La Com­mis­sion CNEP a obte­nu un suc­cès impor­tant contre les mœurs racistes du Sud où la ségré­ga­tion du public existe dans les spec­tacles. La Com­mis­sion a réus­si à pré­sen­ter à l’Assemblée géné­rale annuelle du syn­di­cat une clause de sta­tut qui inter­dit à tous les acteurs de jouer devant un public « ségré­gué » et cette pro­po­si­tion a recueilli 98 % des voix des syn­di­qués. Cette vic­toire est par­ti­cu­liè­re­ment impor­tante du fait que cette clause s’applique depuis juin 1962 aux « Stock tou­ring Com­pa­gnies » (Troupes de théâtre iti­né­rantes) qui ont eu un extra­or­di­naire déve­lop­pe­ment au cours des dix der­nières années.

En défi­ni­tive, le suc­cès du mou­ve­ment contre la dis­cri­mi­na­tion dépend essen­tiel­le­ment du tra­vail que la Com­mis­sion CNEP effec­tue au sein de l’Actors’ Equi­ty et des autres syn­di­cats, de la soli­da­ri­té, de la cohé­sion des acteurs noirs et de leur capa­ci­té de convaincre l’ensemble des acteurs blancs que ce com­bat est éga­le­ment le leur.

La CNEP a un but pré­cis : faire pres­sion sur les syn­di­cats pour assu­rer la pro­tec­tion de leurs membres de cou­leur. C’est d’eux-mêmes qu’est venu le prin­ci­pal pas en avant pour rompre avec l’apathie et la peur qui ont carac­té­ri­sé les Noirs des der­nières décades quand ils ne comp­taient que sur les orga­ni­sa­tions de défense des droits civils, les pro­messes gou­ver­ne­men­tales et les longs procès.

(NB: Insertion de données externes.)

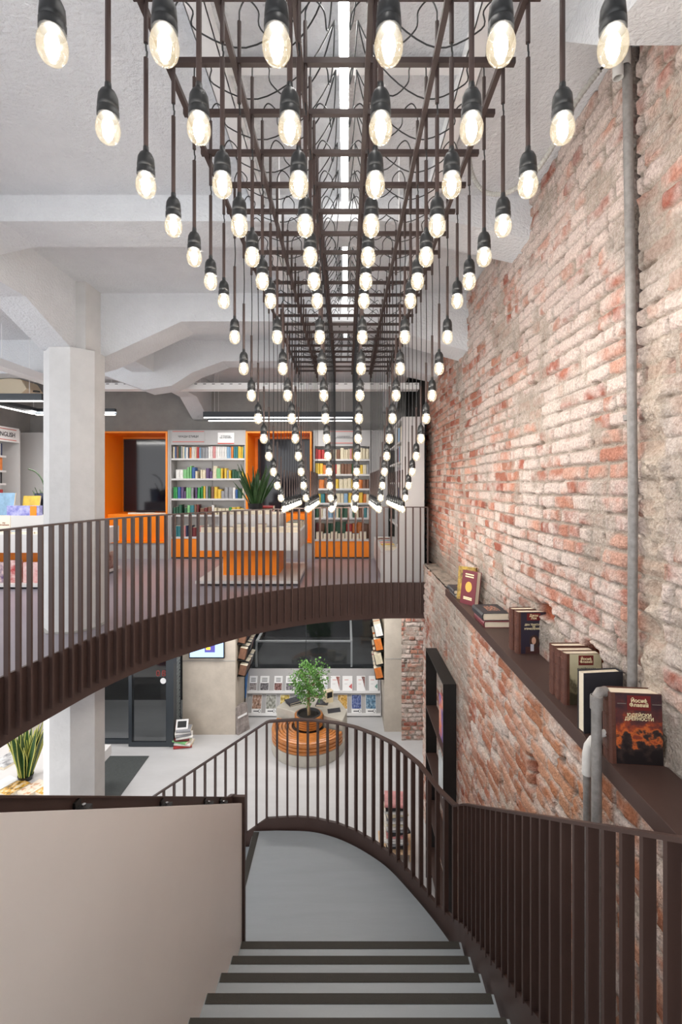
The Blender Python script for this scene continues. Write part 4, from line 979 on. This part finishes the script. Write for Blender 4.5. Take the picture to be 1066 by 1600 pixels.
# ------------------------------------------------------------------ ground floor: facade, pilasters, window, door
struct(MB().prism([(-3.2,9.39),(-2.165,9.39),(-2.165,10.75),(-3.2,10.75)], 'z', 0, 2.96).build('trim_6', CONCB))
struct(MB().box(-3.2, -2.165, 9.384, 9.3895, 1.44, 1.452).build('trim_7', CONCG))
struct(MB().prism([(0.76,9.5),(1.10,9.5),(1.10,10.75),(0.76,10.75)], 'z', 0, 2.96).build('trim_8', CONCB))
struct(MB().box(0.76, 1.10, 9.494, 9.4995, 1.44, 1.452).build('trim_9', CONCG))
struct(MB().box(1.10, 1.6, 9.55, 10.75, 0, 2.96).build('wall_back_lower', CONCB))
win = MB()
for x0, x1, z0, z1 in ((-2.165,-2.11,0.55,2.95),(0.70,0.76,0.55,2.95),(-2.11,0.70,0.55,0.62),(-0.895,-0.885,0.62,2.95)):
    win.box(x0, x1, 10.62, 10.68, z0, z1)
wf = struct(win.build('window_1', FRAMED))
DG = bpy.data.materials.new('night_window_glass'); DG.use_nodes = True; nt = DG.node_tree; bb = nt.nodes['Principled BSDF']
bb.inputs['Base Color'].default_value = (0.9,0.93,0.95,1); bb.inputs['Roughness'].default_value = 0.02; bb.inputs['Transmission Weight'].default_value = 1.0; bb.inputs['IOR'].default_value = 1.45
MB().box(-2.11, 0.70, 10.645, 10.655, 0.62, 2.95).build('pane', DG, wf)
struct(MB().box(-2.165, 0.76, 10.60, 10.75, 0, 0.55).build('wall_back_sill', CONCB))
# dark street outside, with added blockers keeping world light off the window
NIGHTM = M('night_facade', (26, 30, 34), 0.9, var=0.5, vscale=0.8)
struct(MB().box(-9, 3, 15.5, 15.7, -0.2, 5).build('wall_street', NIGHTM))
struct(MB().box(-9, 3, 10.9, 15.5, -0.25, -0.05).build('floor_street', M('night_paving', (74, 76, 78), 0.85, var=0.3, vscale=1.5)))
struct(MB().box(-9, 3, 10.9, 15.7, 3.4, 3.5).build('light_blocker_street_top', NIGHTM))  # lid and side sheets below are added to block world light
struct(MB().box(2.9, 3.0, 10.9, 15.6, -0.2, 3.4).build('light_blocker_street_right', NIGHTM)); struct(MB().box(-9, -8.9, 9, 15.6, -0.2, 3.4).build('light_blocker_street_left', NIGHTM))
t = thing('terrace_rail', 'white rectangular frame of an outdoor terrace seen through the dark window', 'frame', (-1.15, 13.2, 0.5))
for nm, bx in (('front_bar', (-2.45,0.17,12.98,13.04,0.62,0.66)), ('side_bar', (-2.45,-2.39,13.04,15.4,0.62,0.66)), ('side_bar', (0.11,0.17,13.04,15.4,0.62,0.66)), ('leg', (-2.45,-2.40,12.98,13.03,-0.05,0.62)), ('leg', (0.12,0.17,12.98,13.03,-0.05,0.62))):
    MB().box(*bx).build(nm, WHITEM, t)
area_light(-1.2, 13.5, 3.35, 2.0, 1.0, 12)  # light added outside to brighten the white frame
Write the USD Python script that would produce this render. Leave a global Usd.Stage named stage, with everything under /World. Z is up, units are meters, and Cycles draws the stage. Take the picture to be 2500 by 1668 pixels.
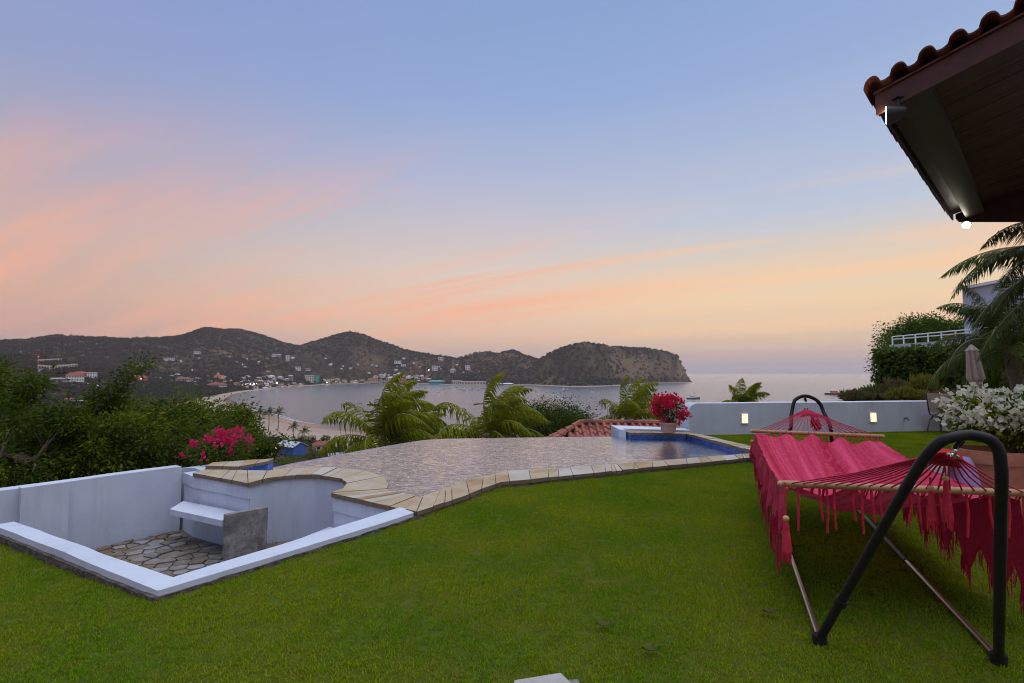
import math, random
import numpy as np, trimesh, shapely, shapely.geometry as sg, shapely.ops as so
import usdkit, meshkit
from pxr import Usd, UsdGeom, UsdLux, UsdShade, Gf, Sdf, Vt

# ------------------------------------------------------------------ camera, sky, light, exposure
stage = Usd.Stage.CreateInMemory()
UsdGeom.SetStageUpAxis(stage, 'Z')
UsdGeom.Xform.Define(stage, '/World')
EYE, PITCH, FOC = np.array([0.0, 0.0, 1.4]), math.radians(3.48), 1250.0      # FOC in pixels of the 2500 px wide photograph
EXPOSURE = 2.0
SUN_AZ, SUN_EL = math.radians(100), math.radians(78)
SUN_POWER, SUN_ANGLE = 0.15, 80.0
SKY_STRENGTH = 0.12
cam = UsdGeom.Camera.Define(stage, '/World/camera')
cam.CreateHorizontalApertureAttr(36.0); cam.CreateFocalLengthAttr(18.0)
cam.AddTranslateOp().Set(Gf.Vec3d(*EYE)); cam.AddRotateXOp().Set(90 + math.degrees(PITCH))
cam.CreateExposureAttr(EXPOSURE); cam.CreateClippingRangeAttr((0.05, 200000.0))

def S(r, g, b):
    f = lambda c: (c / 255 / 12.92 if c <= 10 else ((c / 255 + .055) / 1.055) ** 2.4)
    return (f(r), f(g), f(b))

def make_sky():
    k = 1.0 / SKY_STRENGTH / 2 ** EXPOSURE
    def ramp(st): return [(p, tuple(c * k for c in S(*col))) for p, col in st]
    mid = [(0, (172, 150, 156)), (.035, (200, 168, 156)), (.075, (230, 188, 160)), (.12, (236, 200, 170)), (.19, (224, 204, 188)), (.27, (204, 196, 200)), (.36, (178, 185, 211)), (.48, (147, 171, 214)), (.588, (138, 163, 208)), (1, (122, 152, 212))]
    left = [(0, (156, 132, 142)), (.06, (196, 154, 142)), (.12, (208, 168, 150)), (.2, (196, 174, 168)), (.3, (174, 168, 184)), (.42, (150, 160, 198)), (.55, (138, 154, 204)), (1, (122, 152, 212))]
    right = [(0, (174, 153, 165)), (.035, (204, 174, 162)), (.075, (232, 196, 160)), (.13, (240, 212, 170)), (.2, (220, 206, 188)), (.27, (190, 200, 216)), (.36, (172, 188, 216)), (.49, (152, 172, 212)), (.588, (146, 170, 213)), (1, (122, 152, 212))]
    m = 'math'
    def mr(a, b): return ('map_range', dict(range_type='smoothstep', from_min=a, from_max=b, clamp=True))
    N = {'tc': ('texture_coordinate', {}), 'sep': ('separate_xyz', {}),
         'sky': ('sky_texture', dict(sky_type='single_scattering', sun_disc=False, sun_elevation=SUN_EL, sun_rotation=SUN_AZ, altitude=100., aerosol_density=.6)),
         'dot': ('vector_math', dict(math_type='dot_product', vector2=(math.sin(math.radians(40)), math.cos(math.radians(40)), 0))),
         'zz': (m, dict(math_type='maximum', value2=0.0)),
         'rm': ('rgb_ramp', dict(ramp=ramp(mid))), 'rl': ('rgb_ramp', dict(ramp=ramp(left))), 'rr': ('rgb_ramp', dict(ramp=ramp(right))),
         'fl': mr(.78, .02), 'fr': mr(.70, 1.0), 'ml': ('mix_color', {}), 'mr': ('mix_color', {}),
         # high cirrus: streaks on a flat layer, all running the same way
         'zd': (m, dict(math_type='add', value2=.14)),
         'sx': ('vector_math', dict(math_type='dot_product', vector2=(-.866, .5, 0))),
         'tx': ('vector_math', dict(math_type='dot_product', vector2=(.5, .866, 0))),
         'sdiv': (m, dict(math_type='divide')), 'tdiv': (m, dict(math_type='divide')),
         'ss': (m, dict(math_type='multiply', value2=.26)), 'ts': (m, dict(math_type='multiply', value2=1.5)),
         'cv': ('combine_xyz', dict(z=4.7)),
         'n1': ('noise_texture', dict(scale=1.0, detail=5.0, roughness=.52, distortion=.6)),
         'c1': mr(.46, .74), 'lowz': mr(.47, .14), 'hz': mr(.01, .10),
         'ts2': (m, dict(math_type='multiply', value2=3.6)), 'cv2': ('combine_xyz', dict(z=1.9)),
         'n2': ('noise_texture', dict(scale=1.0, detail=4.0, roughness=.5, distortion=.3)), 'c2': mr(.54, .70), 'cmax': (m, dict(math_type='maximum')), 'c2s': (m, dict(math_type='multiply', value2=.75)),
         'cf': (m, dict(math_type='multiply')), 'cf2': (m, dict(math_type='multiply')), 'cf3': (m, dict(math_type='multiply', value2=.82)),
         'pk': ('mix_color', dict(a=tuple(c * k for c in S(253, 174, 136)), b=tuple(c * k for c in S(255, 206, 158)))),
         'mc': ('mix_color', {}), 'mixsky': ('mix_color', dict(fac=.985)),
         'b': ('background_shader', dict(strength=SKY_STRENGTH))}
    L = [('tc.generated', 'sep.vector'), ('tc.generated', 'dot.vector1'), ('sep.z', 'zz.value1')]
    L += [('zz.value', r + '.fac') for r in ('rm', 'rl', 'rr')]
    L += [('dot.value', 'fl.value'), ('dot.value', 'fr.value'), ('fl.result', 'ml.fac'), ('rm.color', 'ml.a'), ('rl.color', 'ml.b'),
          ('fr.result', 'mr.fac'), ('ml.result', 'mr.a'), ('rr.color', 'mr.b'),
          ('zz.value', 'zd.value1'), ('tc.generated', 'sx.vector1'), ('tc.generated', 'tx.vector1'),
          ('sx.value', 'sdiv.value1'), ('zd.value', 'sdiv.value2'), ('tx.value', 'tdiv.value1'), ('zd.value', 'tdiv.value2'),
          ('sdiv.value', 'ss.value1'), ('tdiv.value', 'ts.value1'), ('ss.value', 'cv.x'), ('ts.value', 'cv.y'), ('cv.vector', 'n1.vector'),
          ('tdiv.value', 'ts2.value1'), ('ss.value', 'cv2.x'), ('ts2.value', 'cv2.y'), ('cv2.vector', 'n2.vector'), ('n2.fac', 'c2.value'), ('c2.result', 'c2s.value1'),
          ('n1.fac', 'c1.value'), ('c1.result', 'cmax.value1'), ('c2s.value', 'cmax.value2'), ('zz.value', 'lowz.value'), ('zz.value', 'hz.value'), ('cmax.value', 'cf.value1'), ('lowz.result', 'cf.value2'), ('cf.value', 'cf2.value1'), ('hz.result', 'cf2.value2'), ('cf2.value', 'cf3.value1'),
          ('fr.result', 'pk.fac'), ('cf3.value', 'mc.fac'), ('mr.result', 'mc.a'), ('pk.result', 'mc.b'),
          ('sky.color', 'mixsky.a'), ('mc.result', 'mixsky.b'), ('mixsky.result', 'b.color')]
    return usdkit.material(stage, '/World/Looks/sky', N, L, surface='b.background')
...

Lorsqu’il s’attaque aux condi­tions de tra­vail, aux condi­tions éco­no­miques, le com­bat contre la dis­cri­mi­na­tion ne peut demeu­rer plus long­temps confi­né dans un enche­vê­tre­ment pseu­do-psy­cho­lo­gique, il devient une simple ques­tion de pro­tec­tion des droits des tra­vailleurs et au lieu de n’être qu’un contre-racisme, il prend place tout natu­rel­le­ment, dans la lutte géné­rale des exploi­tés contre les exploiteurs.